9. Common Mistakes and How to Avoid Them
- Chasing the Gap: Entering too early after a gap down without confirming consolidation or stabilization.
- Avoidance: Adhere strictly to the 1-minute and 5-minute price action entry triggers (e.g., two consecutive higher closes, hammer candle). Wait for the initial 5-15 minute market frenzy to subside.
- Ignoring Liquidity: Trading illiquid stocks or options.
- Avoidance: Maintain strict minimums for market capitalization ($10B+), average daily options volume (500+ contracts), and bid-ask spreads ($0.15 max).
- Overlooking Implied Volatility: Selling calls when IV is too low, resulting in insufficient premium, or too high, indicating excessive risk.
- Avoidance: Confirm IV Rank (IVR) is within the 30-70% range. Adjust strike price and expiration based on IV to achieve target premium.
- Poor Strike Selection: Choosing a call strike too close to the money, increasing assignment risk prematurely, or too far out, yielding negligible premium.
- Avoidance: Stick to the 1.0% to 2.5% OTM range and target a delta between -0.25 and -0.40.
- Not Respecting Stop Losses: Holding onto a losing stock position in hopes of recovery beyond the defined stop.
- Avoidance: Execute stop losses immediately and mechanically. This is an intraday strategy; overnight holds are explicitly avoided.
- Neglecting Broader Market Context: Trading this strategy during extreme market conditions (e.g., VIX > 30 or VIX < 12).
- Avoidance: Only execute when VIX is between 15-25 and the broader market trend is neutral to slightly bearish.
- Inadequate Position Sizing: Risking too much capital on a single trade.
- Avoidance: Strictly adhere to the 0.75% max risk per trade and 2.0% daily loss limits.
10. Real-World Example
Let's illustrate with a hypothetical trade on AAPL (Apple Inc.).
Date: January 12, 2024 (Hypothetical Ex-Dividend Date) Previous Day's Close (Jan 11): $185.00 Dividend Declared: $0.24 per share (Quarterly) Annualized Yield (at $185): ($0.24 * 4) / $185 = 0.96 / 185 = 0.51% (Note: For this example, we assume AAPL's dividend yield hypothetically meets the 3.5% threshold for illustration purposes, though in reality it does not). Market Cap: ~$2.9 Trillion (Meets $10B+) Option Liquidity: Excellent. IV Rank: Assume 45% (within 30-70%).

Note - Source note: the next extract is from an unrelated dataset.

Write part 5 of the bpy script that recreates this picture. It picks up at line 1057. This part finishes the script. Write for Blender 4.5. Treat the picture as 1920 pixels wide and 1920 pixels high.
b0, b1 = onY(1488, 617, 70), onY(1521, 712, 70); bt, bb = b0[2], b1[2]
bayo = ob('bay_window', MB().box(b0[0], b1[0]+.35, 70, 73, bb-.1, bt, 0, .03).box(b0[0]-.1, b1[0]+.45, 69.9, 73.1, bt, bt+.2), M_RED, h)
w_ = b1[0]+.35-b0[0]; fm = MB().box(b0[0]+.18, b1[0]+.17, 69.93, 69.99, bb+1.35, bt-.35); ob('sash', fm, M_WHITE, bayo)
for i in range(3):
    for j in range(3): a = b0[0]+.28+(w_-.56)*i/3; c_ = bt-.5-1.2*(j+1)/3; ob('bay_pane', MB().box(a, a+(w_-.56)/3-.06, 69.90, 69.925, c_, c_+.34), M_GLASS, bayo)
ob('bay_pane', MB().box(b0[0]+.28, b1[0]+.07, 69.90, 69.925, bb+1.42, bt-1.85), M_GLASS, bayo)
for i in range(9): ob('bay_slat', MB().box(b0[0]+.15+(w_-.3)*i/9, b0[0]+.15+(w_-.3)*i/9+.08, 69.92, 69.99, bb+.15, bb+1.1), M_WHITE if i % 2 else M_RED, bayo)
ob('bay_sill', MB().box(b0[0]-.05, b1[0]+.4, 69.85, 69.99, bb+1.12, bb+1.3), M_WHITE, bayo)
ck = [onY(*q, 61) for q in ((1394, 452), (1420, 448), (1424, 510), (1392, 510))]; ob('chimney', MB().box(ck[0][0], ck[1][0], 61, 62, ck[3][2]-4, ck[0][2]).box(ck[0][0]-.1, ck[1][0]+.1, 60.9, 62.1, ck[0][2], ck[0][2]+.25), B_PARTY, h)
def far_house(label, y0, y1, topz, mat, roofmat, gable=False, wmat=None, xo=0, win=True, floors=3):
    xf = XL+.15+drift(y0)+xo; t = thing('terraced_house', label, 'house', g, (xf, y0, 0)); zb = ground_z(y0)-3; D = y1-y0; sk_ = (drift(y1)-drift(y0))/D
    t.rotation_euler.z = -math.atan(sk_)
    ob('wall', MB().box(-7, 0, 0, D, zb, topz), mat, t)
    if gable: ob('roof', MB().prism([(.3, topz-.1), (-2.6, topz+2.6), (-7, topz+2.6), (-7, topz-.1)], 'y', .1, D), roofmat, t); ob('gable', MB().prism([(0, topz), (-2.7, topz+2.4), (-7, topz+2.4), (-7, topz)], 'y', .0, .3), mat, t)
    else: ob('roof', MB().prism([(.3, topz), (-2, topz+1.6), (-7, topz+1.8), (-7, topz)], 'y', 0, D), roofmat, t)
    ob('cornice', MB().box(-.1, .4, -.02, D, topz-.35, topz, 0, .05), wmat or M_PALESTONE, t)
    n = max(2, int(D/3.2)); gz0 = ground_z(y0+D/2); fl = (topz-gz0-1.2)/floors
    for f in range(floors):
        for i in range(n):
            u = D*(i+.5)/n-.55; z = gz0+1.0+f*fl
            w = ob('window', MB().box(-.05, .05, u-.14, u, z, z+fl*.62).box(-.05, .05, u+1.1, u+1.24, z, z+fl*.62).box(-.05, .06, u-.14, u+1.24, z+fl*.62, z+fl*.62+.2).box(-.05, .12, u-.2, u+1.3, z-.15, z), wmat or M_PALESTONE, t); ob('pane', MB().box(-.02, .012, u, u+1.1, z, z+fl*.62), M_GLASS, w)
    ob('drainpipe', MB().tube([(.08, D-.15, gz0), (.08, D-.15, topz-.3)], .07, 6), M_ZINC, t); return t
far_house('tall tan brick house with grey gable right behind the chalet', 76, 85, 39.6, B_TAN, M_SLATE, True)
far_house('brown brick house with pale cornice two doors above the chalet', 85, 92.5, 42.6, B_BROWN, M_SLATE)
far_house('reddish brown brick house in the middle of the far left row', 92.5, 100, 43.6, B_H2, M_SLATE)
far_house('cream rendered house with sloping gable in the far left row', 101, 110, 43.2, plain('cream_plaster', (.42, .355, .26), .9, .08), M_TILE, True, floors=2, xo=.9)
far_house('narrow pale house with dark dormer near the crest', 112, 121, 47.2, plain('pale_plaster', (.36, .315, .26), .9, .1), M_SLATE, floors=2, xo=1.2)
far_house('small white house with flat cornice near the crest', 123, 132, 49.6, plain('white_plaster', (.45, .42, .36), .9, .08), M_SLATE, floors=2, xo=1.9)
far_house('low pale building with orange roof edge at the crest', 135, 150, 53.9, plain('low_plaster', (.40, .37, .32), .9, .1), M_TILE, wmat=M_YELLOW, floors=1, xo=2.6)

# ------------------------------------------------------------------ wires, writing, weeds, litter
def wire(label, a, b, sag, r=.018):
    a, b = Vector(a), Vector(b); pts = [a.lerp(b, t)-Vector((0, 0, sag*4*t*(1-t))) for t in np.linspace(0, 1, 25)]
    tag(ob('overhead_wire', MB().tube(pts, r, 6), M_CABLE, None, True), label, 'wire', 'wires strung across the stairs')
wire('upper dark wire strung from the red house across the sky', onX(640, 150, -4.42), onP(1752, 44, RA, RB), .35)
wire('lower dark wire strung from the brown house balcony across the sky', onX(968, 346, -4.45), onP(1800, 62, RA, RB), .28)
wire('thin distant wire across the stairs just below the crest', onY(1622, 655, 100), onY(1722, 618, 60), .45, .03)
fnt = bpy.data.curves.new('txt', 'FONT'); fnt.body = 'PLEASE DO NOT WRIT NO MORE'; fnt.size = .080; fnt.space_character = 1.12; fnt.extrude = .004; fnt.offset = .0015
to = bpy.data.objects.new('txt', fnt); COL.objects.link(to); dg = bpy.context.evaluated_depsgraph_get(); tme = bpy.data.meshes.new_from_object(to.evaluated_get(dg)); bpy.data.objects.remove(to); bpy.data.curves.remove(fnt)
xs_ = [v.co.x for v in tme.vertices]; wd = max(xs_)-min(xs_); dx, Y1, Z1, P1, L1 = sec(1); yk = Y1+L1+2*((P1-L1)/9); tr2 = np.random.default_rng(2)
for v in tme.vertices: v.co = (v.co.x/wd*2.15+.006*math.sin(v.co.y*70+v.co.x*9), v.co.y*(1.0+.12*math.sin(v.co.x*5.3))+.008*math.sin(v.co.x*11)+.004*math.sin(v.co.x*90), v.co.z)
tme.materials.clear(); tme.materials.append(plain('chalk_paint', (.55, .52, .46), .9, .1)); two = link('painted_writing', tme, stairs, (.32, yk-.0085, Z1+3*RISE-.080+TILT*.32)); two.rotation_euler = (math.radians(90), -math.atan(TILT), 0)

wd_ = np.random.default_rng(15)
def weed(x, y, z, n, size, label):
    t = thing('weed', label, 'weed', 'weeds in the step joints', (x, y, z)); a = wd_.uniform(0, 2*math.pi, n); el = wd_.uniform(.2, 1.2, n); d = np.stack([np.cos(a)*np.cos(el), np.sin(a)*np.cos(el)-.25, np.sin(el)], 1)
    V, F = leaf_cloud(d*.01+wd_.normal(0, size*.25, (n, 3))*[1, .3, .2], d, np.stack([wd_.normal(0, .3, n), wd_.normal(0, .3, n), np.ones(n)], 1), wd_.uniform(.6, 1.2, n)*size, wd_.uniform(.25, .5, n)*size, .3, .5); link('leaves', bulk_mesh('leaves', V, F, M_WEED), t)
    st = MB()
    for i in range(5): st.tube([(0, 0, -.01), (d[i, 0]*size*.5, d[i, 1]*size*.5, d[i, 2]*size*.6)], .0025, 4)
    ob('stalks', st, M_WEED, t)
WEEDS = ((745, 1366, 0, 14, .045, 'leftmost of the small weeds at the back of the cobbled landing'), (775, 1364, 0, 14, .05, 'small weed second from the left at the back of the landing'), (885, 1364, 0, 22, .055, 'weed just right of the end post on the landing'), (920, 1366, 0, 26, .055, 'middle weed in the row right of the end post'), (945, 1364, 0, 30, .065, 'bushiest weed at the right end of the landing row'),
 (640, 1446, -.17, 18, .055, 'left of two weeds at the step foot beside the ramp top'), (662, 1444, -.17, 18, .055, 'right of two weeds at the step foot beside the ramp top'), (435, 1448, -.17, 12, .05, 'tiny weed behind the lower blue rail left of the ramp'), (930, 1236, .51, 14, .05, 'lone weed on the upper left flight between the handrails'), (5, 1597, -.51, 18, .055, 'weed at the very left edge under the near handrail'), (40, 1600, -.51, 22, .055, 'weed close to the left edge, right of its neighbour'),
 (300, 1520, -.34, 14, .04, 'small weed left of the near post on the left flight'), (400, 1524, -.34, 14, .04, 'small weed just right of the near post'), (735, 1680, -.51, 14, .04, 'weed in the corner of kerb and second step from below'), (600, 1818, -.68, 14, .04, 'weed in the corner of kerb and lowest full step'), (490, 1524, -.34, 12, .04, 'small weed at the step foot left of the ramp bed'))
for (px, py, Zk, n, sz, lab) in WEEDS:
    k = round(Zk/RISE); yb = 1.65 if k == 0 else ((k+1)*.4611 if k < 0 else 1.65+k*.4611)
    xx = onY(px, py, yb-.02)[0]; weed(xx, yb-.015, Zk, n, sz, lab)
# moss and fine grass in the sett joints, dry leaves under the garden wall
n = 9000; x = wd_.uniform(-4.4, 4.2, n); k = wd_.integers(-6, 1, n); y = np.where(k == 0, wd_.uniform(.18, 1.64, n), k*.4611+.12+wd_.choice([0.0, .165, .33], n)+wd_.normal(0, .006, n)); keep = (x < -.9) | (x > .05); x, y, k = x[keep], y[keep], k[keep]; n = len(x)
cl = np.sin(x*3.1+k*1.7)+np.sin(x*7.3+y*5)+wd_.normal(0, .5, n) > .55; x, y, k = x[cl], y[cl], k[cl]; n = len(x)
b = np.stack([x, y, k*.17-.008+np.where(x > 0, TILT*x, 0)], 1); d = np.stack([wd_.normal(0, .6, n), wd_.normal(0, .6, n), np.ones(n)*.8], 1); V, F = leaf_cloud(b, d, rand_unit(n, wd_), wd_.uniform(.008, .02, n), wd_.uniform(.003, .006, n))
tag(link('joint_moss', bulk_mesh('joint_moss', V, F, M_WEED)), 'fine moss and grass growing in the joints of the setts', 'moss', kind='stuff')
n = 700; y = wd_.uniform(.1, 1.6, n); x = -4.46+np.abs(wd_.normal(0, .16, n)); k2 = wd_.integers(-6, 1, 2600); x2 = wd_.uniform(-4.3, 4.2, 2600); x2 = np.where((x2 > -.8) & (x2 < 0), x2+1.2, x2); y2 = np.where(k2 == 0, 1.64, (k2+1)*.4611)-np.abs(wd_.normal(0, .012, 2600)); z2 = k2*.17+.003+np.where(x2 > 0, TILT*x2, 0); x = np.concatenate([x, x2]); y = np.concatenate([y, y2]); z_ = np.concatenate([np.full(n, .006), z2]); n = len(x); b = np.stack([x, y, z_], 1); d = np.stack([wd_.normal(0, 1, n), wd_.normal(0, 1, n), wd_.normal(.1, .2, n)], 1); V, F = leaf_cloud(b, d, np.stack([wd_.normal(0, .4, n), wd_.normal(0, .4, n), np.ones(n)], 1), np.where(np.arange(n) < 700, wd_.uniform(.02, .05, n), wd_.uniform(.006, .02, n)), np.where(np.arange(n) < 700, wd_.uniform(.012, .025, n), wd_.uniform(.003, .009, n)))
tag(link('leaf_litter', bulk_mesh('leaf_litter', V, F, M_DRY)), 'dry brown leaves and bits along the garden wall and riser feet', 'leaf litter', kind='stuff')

VIX: 18.5 (within 15-25).*
Pre-Market Scan (Jan 11): AAPL identified as meeting criteria (hypothetically for yield).
Intraday Entry (Jan 12, Ex-Dividend Date):
- 9:30 AM ET: AAPL opens at $184.70, a gap down of $0.30 from $185.00. This gap is 125% of the dividend amount ($0.24), which is acceptable (50-120% range, slight overshoot okay if within reasonable limits).
- 9:30 AM - 9:35 AM: Price action shows initial selling to $184.55, then consolidates between $184.60 and $184.75.